## SOURCE MATERIAL

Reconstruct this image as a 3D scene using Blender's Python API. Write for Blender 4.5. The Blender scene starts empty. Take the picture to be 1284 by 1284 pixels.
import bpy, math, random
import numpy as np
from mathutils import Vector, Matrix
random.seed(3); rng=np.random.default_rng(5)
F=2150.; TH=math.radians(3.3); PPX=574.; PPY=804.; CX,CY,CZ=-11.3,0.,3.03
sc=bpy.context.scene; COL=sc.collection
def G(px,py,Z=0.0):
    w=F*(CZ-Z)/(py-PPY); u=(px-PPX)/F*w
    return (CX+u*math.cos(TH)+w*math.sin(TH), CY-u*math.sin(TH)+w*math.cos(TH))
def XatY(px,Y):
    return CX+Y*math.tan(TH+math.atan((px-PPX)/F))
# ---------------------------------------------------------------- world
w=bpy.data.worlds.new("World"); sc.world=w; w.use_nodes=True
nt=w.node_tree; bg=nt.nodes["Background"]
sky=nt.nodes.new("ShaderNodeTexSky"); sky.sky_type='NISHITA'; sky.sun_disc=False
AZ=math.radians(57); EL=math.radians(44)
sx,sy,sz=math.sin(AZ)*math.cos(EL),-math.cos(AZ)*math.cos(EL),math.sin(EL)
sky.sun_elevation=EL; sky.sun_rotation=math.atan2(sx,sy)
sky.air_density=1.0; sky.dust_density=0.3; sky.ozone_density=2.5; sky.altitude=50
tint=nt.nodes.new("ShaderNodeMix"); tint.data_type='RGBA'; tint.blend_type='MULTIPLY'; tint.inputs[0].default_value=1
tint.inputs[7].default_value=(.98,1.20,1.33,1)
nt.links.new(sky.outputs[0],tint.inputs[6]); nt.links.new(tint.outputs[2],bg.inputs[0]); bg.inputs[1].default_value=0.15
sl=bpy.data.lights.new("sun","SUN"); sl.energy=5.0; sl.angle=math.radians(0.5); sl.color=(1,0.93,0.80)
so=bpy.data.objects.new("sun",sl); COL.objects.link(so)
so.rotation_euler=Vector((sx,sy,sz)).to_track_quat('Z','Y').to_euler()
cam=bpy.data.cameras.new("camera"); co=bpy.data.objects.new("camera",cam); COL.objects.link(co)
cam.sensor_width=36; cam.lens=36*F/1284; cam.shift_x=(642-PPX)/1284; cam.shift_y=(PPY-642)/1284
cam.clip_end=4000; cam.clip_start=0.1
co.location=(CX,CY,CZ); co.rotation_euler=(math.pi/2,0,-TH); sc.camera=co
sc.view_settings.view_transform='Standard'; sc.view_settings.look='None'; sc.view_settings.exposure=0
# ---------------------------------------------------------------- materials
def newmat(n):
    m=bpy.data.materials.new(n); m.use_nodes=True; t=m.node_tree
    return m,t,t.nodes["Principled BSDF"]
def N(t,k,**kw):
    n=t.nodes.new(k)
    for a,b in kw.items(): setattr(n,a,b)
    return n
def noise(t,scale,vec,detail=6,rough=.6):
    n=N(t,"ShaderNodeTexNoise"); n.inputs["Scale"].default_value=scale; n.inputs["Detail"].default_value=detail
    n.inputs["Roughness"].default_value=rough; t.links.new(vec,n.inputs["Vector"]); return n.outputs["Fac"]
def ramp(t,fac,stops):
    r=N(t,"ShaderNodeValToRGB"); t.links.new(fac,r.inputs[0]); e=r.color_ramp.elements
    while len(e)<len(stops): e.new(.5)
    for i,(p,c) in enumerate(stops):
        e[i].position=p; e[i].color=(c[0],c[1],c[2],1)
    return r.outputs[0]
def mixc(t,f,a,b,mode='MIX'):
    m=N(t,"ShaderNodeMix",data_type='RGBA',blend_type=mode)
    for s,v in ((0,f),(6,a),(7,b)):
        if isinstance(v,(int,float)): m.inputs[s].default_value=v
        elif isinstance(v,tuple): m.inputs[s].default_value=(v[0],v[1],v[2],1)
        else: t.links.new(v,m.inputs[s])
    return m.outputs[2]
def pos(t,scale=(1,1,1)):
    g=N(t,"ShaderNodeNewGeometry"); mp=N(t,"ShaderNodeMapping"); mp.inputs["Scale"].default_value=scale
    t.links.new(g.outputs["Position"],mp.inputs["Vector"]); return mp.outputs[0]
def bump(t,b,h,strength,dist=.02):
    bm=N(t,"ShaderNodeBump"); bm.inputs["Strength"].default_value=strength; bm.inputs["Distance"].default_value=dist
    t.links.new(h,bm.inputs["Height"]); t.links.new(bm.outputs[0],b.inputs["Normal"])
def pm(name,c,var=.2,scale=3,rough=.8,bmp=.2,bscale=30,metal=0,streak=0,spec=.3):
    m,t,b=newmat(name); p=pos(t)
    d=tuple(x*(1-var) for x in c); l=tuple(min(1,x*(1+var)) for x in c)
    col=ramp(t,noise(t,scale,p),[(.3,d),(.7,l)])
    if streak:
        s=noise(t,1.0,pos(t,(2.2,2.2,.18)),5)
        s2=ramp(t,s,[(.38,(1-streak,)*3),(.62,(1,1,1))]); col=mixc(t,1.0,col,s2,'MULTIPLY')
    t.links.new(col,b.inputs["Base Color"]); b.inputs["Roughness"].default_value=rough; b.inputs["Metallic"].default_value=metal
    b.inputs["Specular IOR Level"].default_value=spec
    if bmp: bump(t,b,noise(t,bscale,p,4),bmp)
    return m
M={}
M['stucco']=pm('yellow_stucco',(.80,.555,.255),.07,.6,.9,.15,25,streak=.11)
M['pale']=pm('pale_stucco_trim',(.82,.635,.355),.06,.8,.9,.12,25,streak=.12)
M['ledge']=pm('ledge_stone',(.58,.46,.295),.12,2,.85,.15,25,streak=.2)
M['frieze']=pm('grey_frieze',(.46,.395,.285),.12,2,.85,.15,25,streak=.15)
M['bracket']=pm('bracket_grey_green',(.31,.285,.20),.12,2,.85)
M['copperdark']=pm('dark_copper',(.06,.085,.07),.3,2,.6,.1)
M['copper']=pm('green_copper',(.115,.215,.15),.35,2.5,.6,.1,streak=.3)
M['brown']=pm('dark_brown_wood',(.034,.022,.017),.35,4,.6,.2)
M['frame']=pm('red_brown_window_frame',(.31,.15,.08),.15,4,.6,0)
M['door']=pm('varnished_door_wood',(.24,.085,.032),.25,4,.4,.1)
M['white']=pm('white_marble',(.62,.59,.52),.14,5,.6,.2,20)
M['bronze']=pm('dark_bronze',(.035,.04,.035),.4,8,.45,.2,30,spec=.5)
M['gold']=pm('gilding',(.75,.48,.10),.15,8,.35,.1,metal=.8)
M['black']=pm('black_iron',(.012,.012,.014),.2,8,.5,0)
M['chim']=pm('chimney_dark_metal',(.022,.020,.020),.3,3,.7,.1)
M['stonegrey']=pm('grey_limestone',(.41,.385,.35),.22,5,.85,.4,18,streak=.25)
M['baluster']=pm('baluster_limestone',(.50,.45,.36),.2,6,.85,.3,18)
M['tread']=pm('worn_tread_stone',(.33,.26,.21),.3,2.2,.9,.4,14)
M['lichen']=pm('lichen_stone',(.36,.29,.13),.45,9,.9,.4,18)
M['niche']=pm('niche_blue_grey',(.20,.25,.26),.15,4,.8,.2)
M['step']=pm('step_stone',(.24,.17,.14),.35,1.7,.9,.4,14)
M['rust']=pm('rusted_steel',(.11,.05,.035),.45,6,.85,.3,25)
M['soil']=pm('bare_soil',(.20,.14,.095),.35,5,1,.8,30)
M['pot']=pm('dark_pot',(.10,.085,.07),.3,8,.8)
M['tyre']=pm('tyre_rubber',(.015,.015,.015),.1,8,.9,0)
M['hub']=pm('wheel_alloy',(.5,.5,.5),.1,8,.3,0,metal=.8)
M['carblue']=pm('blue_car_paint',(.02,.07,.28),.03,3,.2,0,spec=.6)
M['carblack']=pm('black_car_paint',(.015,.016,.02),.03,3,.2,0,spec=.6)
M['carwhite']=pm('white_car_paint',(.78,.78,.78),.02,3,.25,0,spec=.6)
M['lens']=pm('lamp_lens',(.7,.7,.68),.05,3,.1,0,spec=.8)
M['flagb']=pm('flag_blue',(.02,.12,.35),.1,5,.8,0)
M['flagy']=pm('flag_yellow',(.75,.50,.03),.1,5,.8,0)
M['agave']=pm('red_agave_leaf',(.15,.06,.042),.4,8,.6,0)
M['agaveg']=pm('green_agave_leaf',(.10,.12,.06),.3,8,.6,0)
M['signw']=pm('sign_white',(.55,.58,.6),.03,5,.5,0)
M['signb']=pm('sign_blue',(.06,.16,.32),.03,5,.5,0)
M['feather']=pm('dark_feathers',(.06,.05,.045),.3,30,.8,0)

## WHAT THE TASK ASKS
Give only the number of lines in the material above that include the word "scene".

## RESULT
2